Task objective → State only the count of lines in the listing below that hold "ShaderNodeTexCoord".

___

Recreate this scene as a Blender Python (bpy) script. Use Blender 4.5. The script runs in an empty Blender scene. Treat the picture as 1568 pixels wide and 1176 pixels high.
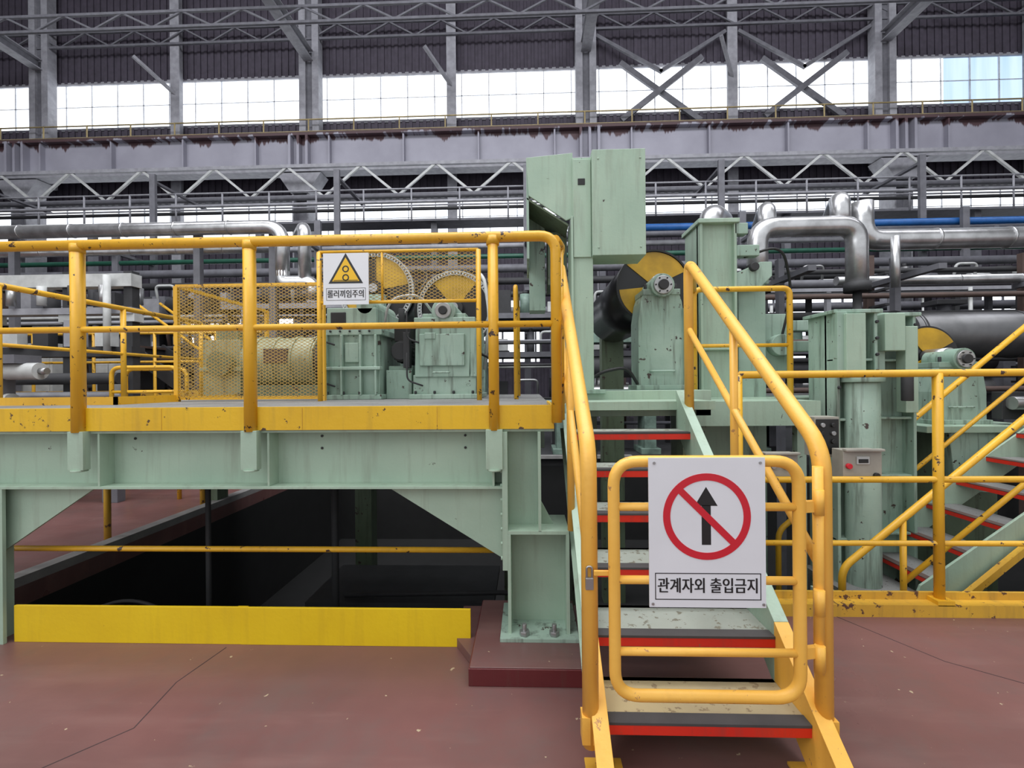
import bpy, bmesh, math, random
from mathutils import Vector, Matrix
random.seed(7)
scene = bpy.context.scene
scene.view_settings.view_transform = 'Standard'
scene.view_settings.exposure = 0.0

# ---------------------------------------------------------------- materials
def nt(name):
    m = bpy.data.materials.new(name); m.use_nodes = True
    t = m.node_tree; t.nodes.clear()
    o = t.nodes.new('ShaderNodeOutputMaterial')
    return m, t, o

def mixc(t, fac, a, b):
    n = t.nodes.new('ShaderNodeMix'); n.data_type = 'RGBA'
    for sock, val in ((n.inputs[0], fac), (n.inputs[6], a), (n.inputs[7], b)):
        if isinstance(val, (int, float)): sock.default_value = val
        elif isinstance(val, tuple): sock.default_value = (*val, 1)
        else: t.links.new(val, sock)
    return n.outputs[2]

def ramp(t, val, lo, hi):
    n = t.nodes.new('ShaderNodeMapRange'); n.clamp = True
    n.inputs[1].default_value = lo; n.inputs[2].default_value = hi
    t.links.new(val, n.inputs[0]); return n.outputs[0]

def mul(t, a, b):
    n = t.nodes.new('ShaderNodeMath'); n.operation = 'MULTIPLY'
    for s, v in ((n.inputs[0], a), (n.inputs[1], b)):
        if isinstance(v, (int, float)): s.default_value = v
        else: t.links.new(v, s)
    return n.outputs[0]

def noise(t, scale, detail=4, rough=.55, stretch=None, off=0):
    tc = t.nodes.new('ShaderNodeTexCoord')
    mp = t.nodes.new('ShaderNodeMapping')
    t.links.new(tc.outputs['Object'], mp.inputs[0])
    mp.inputs[1].default_value = (off, off * .7, off * .3)
    if stretch: mp.inputs[3].default_value = stretch
    n = t.nodes.new('ShaderNodeTexNoise')
    n.inputs['Scale'].default_value = scale; n.inputs['Detail'].default_value = detail
    n.inputs['Roughness'].default_value = rough
    t.links.new(mp.outputs[0], n.inputs['Vector'])
    return n.outputs['Fac']

def bsdf(t, o, col, rough=.5, metal=0., bump=None, bs=.2, spec=.5):
    p = t.nodes.new('ShaderNodeBsdfPrincipled')
    if isinstance(col, tuple): p.inputs['Base Color'].default_value = (*col, 1)
    else: t.links.new(col, p.inputs['Base Color'])
    if isinstance(rough, (int, float)): p.inputs['Roughness'].default_value = rough
    else: t.links.new(rough, p.inputs['Roughness'])
    p.inputs['Metallic'].default_value = metal
    p.inputs['Specular IOR Level'].default_value = spec
    if bump is not None:
        b = t.nodes.new('ShaderNodeBump'); b.inputs['Strength'].default_value = bs
        b.inputs['Distance'].default_value = .01
        t.links.new(bump, b.inputs['Height']); t.links.new(b.outputs[0], p.inputs['Normal'])
    t.links.new(p.outputs[0], o.inputs[0])
    return p

def paint(name, base, dark, chip=(.05, .03, .025), cs=14, ct=.66, rough=.42, streak=.35, dirt=(.08, .07, .05)):
    m, t, o = nt(name)
    c = mixc(t, ramp(t, noise(t, 1.7, 5), .35, .7), base, dark)
    c = mixc(t, mul(t, ramp(t, noise(t, 1, 4, .6, (18, 18, 1.6), 3), .52, .75), streak), c, dirt)
    n2 = noise(t, cs, 6, .65, None, 11)
    c = mixc(t, ramp(t, n2, ct, ct + .015), c, chip)
    bsdf(t, o, c, rough, 0, noise(t, 40, 3), .12)
    return m

def plain(name, col, rough=.6, metal=0., var=.25):
    m, t, o = nt(name)
    d = tuple(x * (1 - var) for x in col)
    c = mixc(t, ramp(t, noise(t, 5, 5), .35, .65), col, d)
    bsdf(t, o, c, rough, metal)
    return m

def emis(name, c1, c2, s):
    m, t, o = nt(name)
    e = t.nodes.new('ShaderNodeEmission')
    f = ramp(t, noise(t, 1, 3, .5, (2.2, .2, .15)), .45, .8)
    t.links.new(mixc(t, f, c1, c2), e.inputs[0]); e.inputs[1].default_value = s
    t.links.new(e.outputs[0], o.inputs[0])
    return m

GREEN = paint('mint_green_paint', (.39, .51, .40), (.31, .43, .335), cs=9, ct=.69, streak=.35, dirt=(.18, .17, .13))
GREEND = paint('machine_green_paint', (.38, .50, .42), (.23, .34, .27), cs=11, ct=.645, streak=.85, dirt=(.06, .06, .045))
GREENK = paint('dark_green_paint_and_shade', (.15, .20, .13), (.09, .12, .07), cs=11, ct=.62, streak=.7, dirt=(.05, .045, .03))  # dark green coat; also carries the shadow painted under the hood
TANG = paint('tan_green_motor_paint', (.34, .36, .24), (.20, .22, .13), cs=11, ct=.64, streak=.7, dirt=(.08, .07, .04))
YEL = paint('safety_yellow_paint', (.80, .445, .028), (.70, .37, .02), chip=(.06, .03, .02), cs=18, ct=.625, streak=.25, dirt=(.36, .19, .04))
YFAS = paint('fascia_yellow_paint', (.78, .48, .014), (.68, .40, .012), chip=(.09, .045, .02), cs=14, ct=.655, streak=.35, dirt=(.36, .20, .03))
YELL = paint('light_yellow_orange_paint', (.88, .50, .095), (.82, .43, .06), chip=(.45, .22, .08), cs=20, ct=.655, streak=.2, dirt=(.5, .25, .05))
YKICK = paint('kick_plate_yellow', (.80, .55, .012), (.72, .47, .01), chip=(.45, .2, .03), cs=8, ct=.72, streak=.25, rough=.35, dirt=(.5, .3, .02))
YWORN = paint('worn_yellow_kerb', (.70, .41, .04), (.55, .30, .04), chip=(.10, .045, .03), cs=12, ct=.60, streak=.3)
YBACK = plain('faded_yellow_rail', (.42, .33, .16), .6)
RED = paint('red_nosing_paint', (.72, .03, .012), (.62, .02, .01), chip=(.25, .1, .06), cs=30, ct=.66)
DRED = paint('dark_red_floor_paint', (.13, .018, .02), (.10, .015, .018), cs=7, ct=.72)
STRIP = plain('grey_antislip_strip', (.07, .065, .065), .8)
TREAD = paint('stair_tread_worn', (.38, .41, .36), (.25, .27, .23), chip=(.17, .16, .12), cs=22, ct=.58, streak=0, rough=.65)
TREADY = paint('stair_tread_yellowed', (.52, .42, .22), (.34, .28, .17), chip=(.24, .18, .10), cs=22, ct=.58, streak=0, rough=.65)
DECK = paint('deck_plate_grey', (.26, .26, .25), (.15, .15, .15), cs=40, ct=.62, rough=.55, streak=0)
BLACK = plain('black_rubber', (.012, .012, .014), .3)
BLK = plain('black_enamel', (.015, .015, .015), .5)
DARK = plain('dark_grimy_steel', (.035, .035, .038), .7)
COIL = plain('dark_coil_steel', (.13, .13, .135), .38, .6)
STEEL = plain('brushed_steel', (.45, .45, .45), .35, .8)
SILVER = plain('aluminium_pipe_cladding', (.66, .66, .67), .30, .8, .35)
WHITE = plain('sign_white', (.74, .75, .79), .35, 0, .04)
OFFW = plain('offwhite_enamel', (.55, .56, .55), .5)
SRED = plain('sign_red', (.60, .015, .03), .4, 0, .05)
SYEL = plain('sign_yellow', (.85, .50, .01), .4, 0, .05)
DYEL = plain('oily_yellow_sector', (.62, .36, .02), .4, 0, .35)
SBLK = plain('sign_black', (.012, .012, .013), .4, 0, .05)
WALLM = plain('dark_corrugated_sheet', (.062, .052, .072), .75)
BSTEEL = plain('haze_tinted_structural_steel', (.15, .15, .17), .6)  # background haze put into the colour as a bluish tint
LSTEEL = plain('light_grey_structural_steel', (.33, .33, .36), .6)
MULL = plain('glare_lightened_mullion', (.70, .72, .76), .6)  # window overexposure put into the bar colour by lightening it
BROWN = plain('rust_brown_steel', (.10, .065, .055), .7)
BLUEP = plain('blue_pipe_paint', (.02, .12, .38), .4)
GREENP = plain('green_pipe_paint', (.02, .10, .065), .4)
BGREEN = plain('faded_green_paint', (.20, .29, .24), .5, 0, .5)
BOXG = plain('beige_enclosure', (.38, .36, .31), .45)
WIN = emis('bright_translucent_glazing', (.93, .96, 1.0), (.66, .75, .88), 2.6)
WINB = emis('blue_translucent_glazing', (.60, .76, .98), (.42, .60, .88), 1.3)
CONC = plain('concrete_kerb', (.32, .31, .30), .8)
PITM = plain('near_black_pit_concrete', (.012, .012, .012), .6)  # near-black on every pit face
MESHY = plain('expanded_metal_yellow', (.60, .37, .09), .5)

def floor_mat(name='redbrown_floor_paint', k=1.):
    m, t, o = nt(name)
    f = lambda c: tuple(x * k for x in c)
    c = mixc(t, ramp(t, noise(t, .55, 6, .6), .38, .66), f((.185, .083, .076)), f((.125, .064, .060)))
    c = mixc(t, mul(t, ramp(t, noise(t, 2.5, 7, .7, None, 5), .50, .75), .6), c, f((.13, .095, .088)))
    c = mixc(t, mul(t, ramp(t, noise(t, 1, 4, .6, (.8, 5, 1), 8), .52, .72), .4), c, f((.24, .135, .12)))
    c = mixc(t, ramp(t, noise(t, 24, 3, .5, None, 2), .74, .75), c, (.42, .33, .22))
    r = t.nodes.new('ShaderNodeMapRange'); t.links.new(noise(t, 1.6, 5), r.inputs[0])
    r.inputs[1].default_value = .3; r.inputs[2].default_value = .7; r.inputs[3].default_value = .25; r.inputs[4].default_value = .5
    bsdf(t, o, c, r.outputs[0], 0, noise(t, 12, 4), .08)
    return m
FLOOR = floor_mat()
CRACK = plain('floor_crack_grime', (.06, .035, .035), .9)

def girder_mat():
    m, t, o = nt('crane_girder_paint')
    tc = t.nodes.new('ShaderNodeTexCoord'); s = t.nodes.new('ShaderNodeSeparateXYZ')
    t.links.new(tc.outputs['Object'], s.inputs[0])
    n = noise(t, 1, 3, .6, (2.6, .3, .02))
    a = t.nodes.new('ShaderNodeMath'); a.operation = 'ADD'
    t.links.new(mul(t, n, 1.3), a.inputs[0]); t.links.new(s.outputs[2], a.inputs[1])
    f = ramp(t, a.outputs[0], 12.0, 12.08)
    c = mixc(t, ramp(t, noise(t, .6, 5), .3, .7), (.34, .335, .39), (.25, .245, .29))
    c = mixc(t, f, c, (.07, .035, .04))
    bsdf(t, o, c, .6)
    return m
GIRD = girder_mat()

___

Result of this exercise → 2